Puis il y a bien sûr la mythologie nordique ! Que ce soit juste des noms (comme celui de la ville d'Edda qui est une référence à l'Edda poétique, un ensemble de poèmes qui fait référence à la mythologie scandinave), ou certains détails visuels (on peut y voir par exemple la présence de corbeaux, rappelant Hugin et Munin, les corbeaux d'Odin), Ragnarok distille souvent moult références que le connaisseur se fera un plaisir de repérer. Si la série adopte un traitement réaliste sur bien des points, le surnaturel est évidemment de la partie.
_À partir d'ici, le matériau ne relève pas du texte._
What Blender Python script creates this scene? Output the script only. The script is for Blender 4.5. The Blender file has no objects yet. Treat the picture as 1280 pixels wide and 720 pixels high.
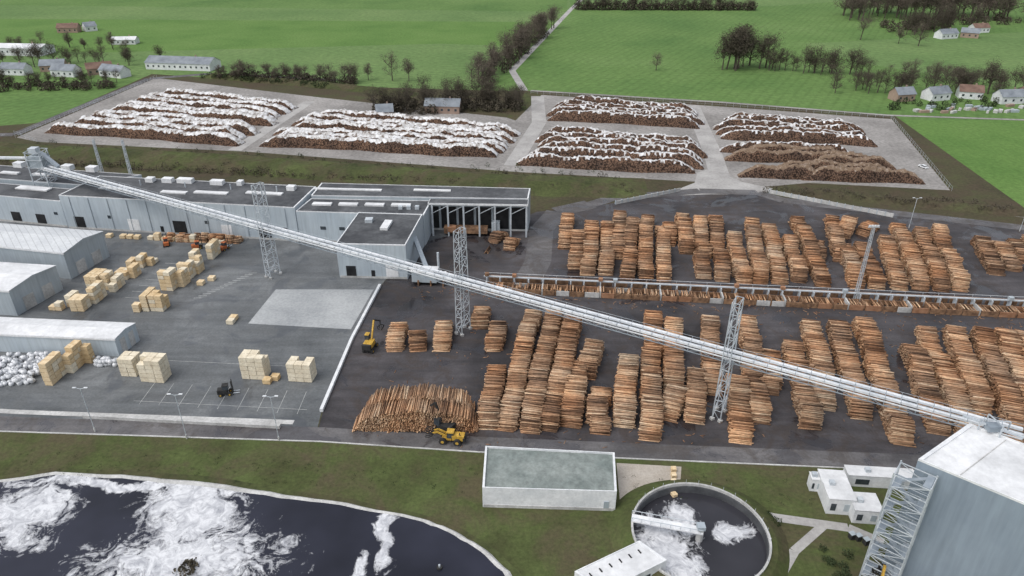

Une introduction en douceur via Magne, qui se découvre de nouvelles capacités (il n'a subitement plus besoin de lunettes, il devient plus fort, etc.) avant une accélération progressive suite à un événement tragique qui va pousser le jeune homme à entrer en confrontation avec les Jutul, une puissante et énigmatique famille semblant avoir la mainmise sur toute la ville. Il se dégage de tout ça une ambiance vraiment prenante. L'incursion du surnaturel dans l'histoire donne envie d'en voir et d'en savoir plus, le scénario tient bien la route, le ton est frais et original et le cadre est dépaysant. Petit point important sur la VF/VO. La VF de la série n'est clairement pas une grande réussite et enlève beaucoup au jeu des acteurs, ce qui est aussi valable pour la version anglaise. Dans ce cas, quelle version choisir ? Tout simplement la version originale en norvégien (vraiment un plus en termes d'immersion) !

 


Avant que le monde ne s'effondre…
Quand Netflix a annoncé une série teintée de mythologie nordique, beaucoup ont été déçus de constater que les protagonistes étaient des adolescents. A l'arrivée, Ragnarok est une belle surprise. Grâce à son côté réaliste et sobre, elle évite les écueils habituels des séries pour ados. Mieux, les éléments surnaturels inspirés de la mythologie nordique couplés au cadre de tournage, lui donnent un côté frais, original et une ambiance vraiment à part. Composée uniquement de six épisodes, cette première saison ne se perd jamais en intrigues inutiles et délivre une histoire intéressante avec des personnages bien écrits. Le glissement vers le surnaturel, progressif, est vraiment bien géré et les fanas de mythologie se feront un malin plaisir de dénicher les nombreuses références disséminées un peu partout. Avec Ragnarok, Netflix prouve qu'on peut encore faire des séries avec des adolescents sans tomber dans les clichés habituels. C'est original, les thèmes abordés sont intéressants et les six épisodes tiennent facilement le spectateur en haleine jusqu'à la fin. Une bonne surprise que l'on n’attendait pas forcément. Ne reste plus qu'à espérer que la série sera renouvelée pour une saison 2.